How to build a base image from scratch?

I normally create docker image by building up on an available docker base image. Can anyone tell how do I create a base image of my own?

is the following documentation sufficient for you?

I would say there are two ways to do this:

One way:
If you’re working off a git repo. You can push your application and any other files you want inside of your scratch container there along with a Dockerfile. The Dockerfile will then do a “FROM scratch” and then you would use the ADD or COPY commands to copy the application and any files from the git repo into your image. The downside of this, is that you pushing app binaries into your git repo. This will make the repo very large over time. It’s generally a bad practice to push binaries into a git repo. Even if you delete the binary, it’s still in the tree since a git repo contains the entire history (and thus, objects) of the repo.

Another way:
If you update to the newest version of Docker (17.06). You can use the multi-stage build system. In the first image you go ahead and use an ubuntu/alpine/debian/whatever base image. Use that image to compile or create any of the files you want in the scratch image. In the second build stage, do a “FROM scratch” and copy over the collateral from the first stage that you want. This is nicer than the first solution, because you don’t have to push binaries and other collateral into your git repo.

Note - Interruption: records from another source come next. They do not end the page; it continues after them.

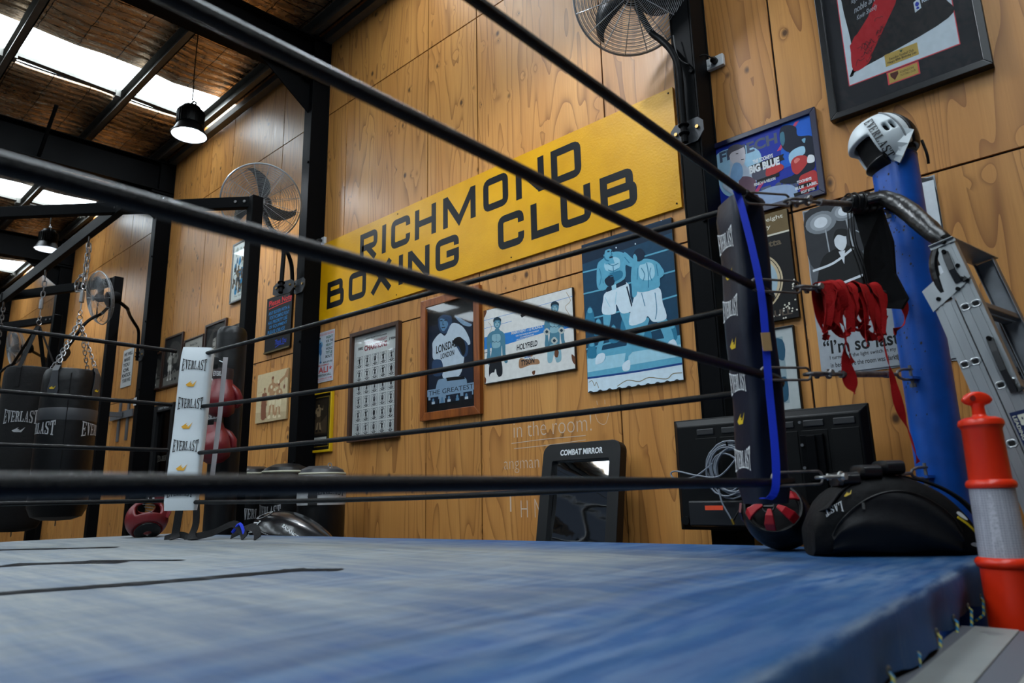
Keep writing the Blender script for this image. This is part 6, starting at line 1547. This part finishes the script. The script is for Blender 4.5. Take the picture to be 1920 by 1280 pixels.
def duffel():
    e1 = V(.80,.60,0).normalized(); e2 = V(-.60,.80,0).normalized(); c = V(-.69,-.815,CZ)
    root = thing('duffel_bag', 'black sports duffel bag with white lettering and yellow trim on the corner of the canvas', 'bag', c)
    H = lambda t: (.195+.07*(1-(t/.27)**2)) if t < 0 else .10+.165*max(0, 1-(t/.285)**1.9)
    secs = []; N = 22
    for i in range(N+1):
        t = -.27+.54*i/N; k = 1-abs(2*i/N-1)**5*.45; h = H(t)*k; d = .125*k
        secs.append((c+e1*t+V(0,0,h*.5+.002), e2*d, V(0,0,h*.5)))
    mb = MB(); mb.loft(secs, 36, 3.2)
    for v in mb.bm.verts:
        n = noise.noise(v.co*11); q = v.co-c; v.co += e2*(n*.010) + V(0,0,n*.008 if v.co.z > CZ+.03 else 0)
    mb.build('body', mat('duffel_nylon',(7,7,9),.7,0,.25,0,8,.5,22), root, smooth=True)
    def front(t, k, o=0.):
        """point on the front flank: t along the bag, k 0 bottom .. 1 top"""
        kk = 1-abs(2*(t+.27)/.54-1)**5*.45; h = H(t)*kk; z = h*k; s = (abs(2*k-1))
        d = .125*kk*(max(0, 1-s**3.2))**(1/3.2); return c+e1*t-e2*(d+.004+o)+V(0,0,z+.002)
    PK = mat('duffel_pocket',(15,16,19),.62,0,.3,0,8,.5,16)
    G = []; mb = MB()
    for i in range(25):
        u = i/24; t = -.225+.40*u; top = .40+.42*math.sin(pi*u)**.5*(.85+.15*u); R = []
        for j in range(13):
            k = .06+(top-.06)*j/12; p = front(t, k, .012*math.sin(pi*min(1, j/12*.97+.02))**.4); p += V(0,0,.004*math.sin(u*9+j)) ; R.append(mb.bm.verts.new(p-e2*.006*math.sin(u*7+j*.9)))
        G.append(R)
    for i in range(24):
        for j in range(12): mb.bm.faces.new((G[i][j], G[i+1][j], G[i+1][j+1], G[i][j+1]))
    mb.build('front_pocket', PK, root, smooth=True, angle=180)
    edge = [front(-.225+.40*i/24, .40+.42*math.sin(pi*i/24)**.5*(.85+.15*i/24), .008) for i in range(25)]
    mb = MB(); mb.tube(edge, .0035, 6); mb.build('zip', BLACKP, root); mb = MB(); mb.box(edge[6]-e2*.006-V(0,0,.012), (.008,.003,.022)); mb.build('zip_pull', STEEL2, root)
    # three rolled leather pads along the top
    for k, t in enumerate((-.135,-.062,.015)):
        p = c+e1*t+V(0,0,H(t)+.006+.010*k)-e2*.03; mb = MB(); mb.loft([(p-e1*.036-V(0,0,.005), e2*.050, V(0,0,.016)), (p-e1*.028, e2*.068, V(0,0,.025)), (p+e1*.028, e2*.068, V(0,0,.025)), (p+e1*.036-V(0,0,.004), e2*.050, V(0,0,.016))], 24, 3.); mb.build('leather_pad', mat('soft_black_leather',(16,17,20),.3,0,.5,0,8,.3,14), root, smooth=True)
    mb = MB(); mb.ribbon([c+e1*-.24+V(0,0,.15)-e2*.07, c+e1*-.19+V(0,0,.20)-e2*.05, c+e1*-.13+V(0,0,.245)-e2*.035], .10, e2, .004); mb.build('end_flap', PK, root, smooth=True)
    a = Art(.09,.05); a.logo(100,100,0,0,WHT,'LAST'); a.build('lettering', lambda u, v, l: front(-.235+.05*u/100, .78+.16*v/100-.10*u/100, .006+l), root, label='white wordmark upside down')
    a = Art(.04,.02); a.emblem(0,0,100,100,GOLD); a.build('emblem', lambda u, v, l: front(-.175+.03*u/100, .86+.05*v/100, .008+l), root)
    # shoulder strap sweeping over the far end, yellow trim and zip tags
    sp = spline([c+e1*.05+V(0,0,.262)-e2*.02, c+e1*.14+V(0,0,.235)-e2*.04, c+e1*.22+V(0,0,.18)-e2*.06, c+e1*.275+V(0,0,.09)-e2*.085, c+e1*.285+V(0,0,.02)-e2*.105], 6)
    mb = MB(); mb.ribbon(sp, .036, e2, .005); mb.build('shoulder_strap', DARKFAB, root, smooth=True)
    mb = MB(); mb.ribbon(spline([front(.165,.62,.012), front(.20,.58,.016), front(.235,.47,.018), front(.255,.30,.016)], 5), .007, (0,0,1), .003); mb.build('trim_piping', mat('yellow_trim',(190,160,20),.5), root, label='yellow piping')
    for t, k in ((.165,.66),(.20,.20)): a = Art(.03,.02); a.blob([(0,30),(40,100),(100,70),(90,20),(40,0)], WHT); a.build('reflective_tab', lambda u, v, l: front(t+.035*u/100, k+.09*v/100, .010+l), root)
    mb = MB(); mb.ribbon([c+e1*.29+V(0,0,.03)-e2*.10, c+e1*.305+V(0,0,-.0)-e2*.115, c+e1*.310+V(0,0,-.03)-e2*.12], .008, e1, .003); mb.build('strap_end', mat('yellow_trim',(190,160,20),.5), root)
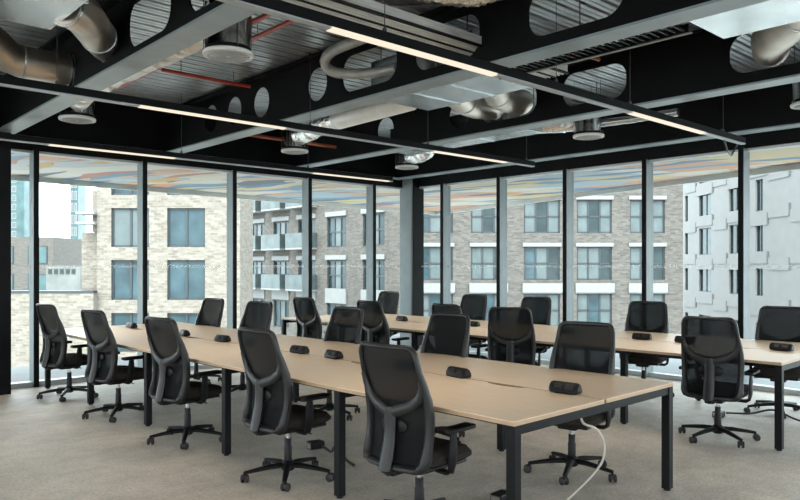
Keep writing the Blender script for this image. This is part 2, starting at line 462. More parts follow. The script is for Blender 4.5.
# ------------------------------------------------------------------ ceiling services
def arc(c, r, a0, a1, ux, uy, n=8):
    c = Vector(c); ux = Vector(ux); uy = Vector(uy)
    return [tuple(c + ux*r*math.cos(R_(a0+(a1-a0)*i/n)) + uy*r*math.sin(R_(a0+(a1-a0)*i/n))) for i in range(n+1)]

def round_duct(name, path, r, label, mat=None, rings=(), flare=None, cat='air duct', group=None):
    root = MB().tube(path, r, 28).build(name, mat or M['warmgalv'], None, True)
    tag(root, label, cat, group)
    for a, b_ in rings:
        MB().tube([a, b_], r*1.05, 28).build('collar', M['galv'], root, True)
    return root

# fan-coil box at the top of the picture and its two spigot ducts into the first beam
def rect_box(x0, x1, y0, y1, z0, z1, label, name='fan_coil_unit', mat='galv', cat='air handling unit', seams=True):
    o = MB().box(x0, x1, y0, y1, z0, z1, .008, 1).build(name, M[mat]); tag(o, label, cat)
    if seams:
        s = MB()
        for f in (.33, .67):
            y = y0+(y1-y0)*f
            s.box(x0-.006, x1+.006, y-.012, y+.012, z0-.008, z1)
        s.build('seam_strip', M['galv'], o)
        for xx in (x0+.05, x1-.05):
            for yy in (y0+.1, y1-.1): MB().tube([(xx, yy, z1), (xx, yy, DECK)], .006, 6).build('hanger_rod', M['wire'], o)
    return o

rect_box(.25, 1.58, 3.2, 5.42, 3.21, 3.6, 'large galvanised box duct at the ceiling, beside the first beam with two elbow ducts')
round_duct('elbow_duct', [(1.58, 5.15, 3.32), (1.66, 5.2, 3.32), (1.76, 5.3, 3.325), (1.86, 5.48, 3.34), (2.10, 5.95, 3.40), (2.235, 6.2, 3.43), (2.36, 6.38, 3.45)], .14,
           'round steel elbow duct leaving the large box duct towards the first beam', rings=[((1.585, 5.15, 3.32), (1.60, 5.16, 3.32)), ((2.06, 5.87, 3.39), (2.075, 5.9, 3.392))])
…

Hope that makes some sense.


I want to create a Mac OS base image which I will use to validate XCODE. So I want to know if that is possible via scratch. Or is there anyway to build it.

I would image it is possible to do that. People use containers to test code/applications all the time. That is another solid use case for Docker containers.

Sounds like you not only want to run the application, but also build it from a scratch container? None the less, the process would be the same.

If you want to build, copy the code, compiler, and any other collateral needed. I figure the compiler that comes with XCODE is probably some command line binary that sits somewhere on your system. You’d probably have to copy that in, and figure out what are all the switches uses to get a good compile of your code going. After that, just run the resulting binary to test.

I’ve never dealt with XCODE stuff before, but I figure it must be doable. You just have to experiment and learn a little.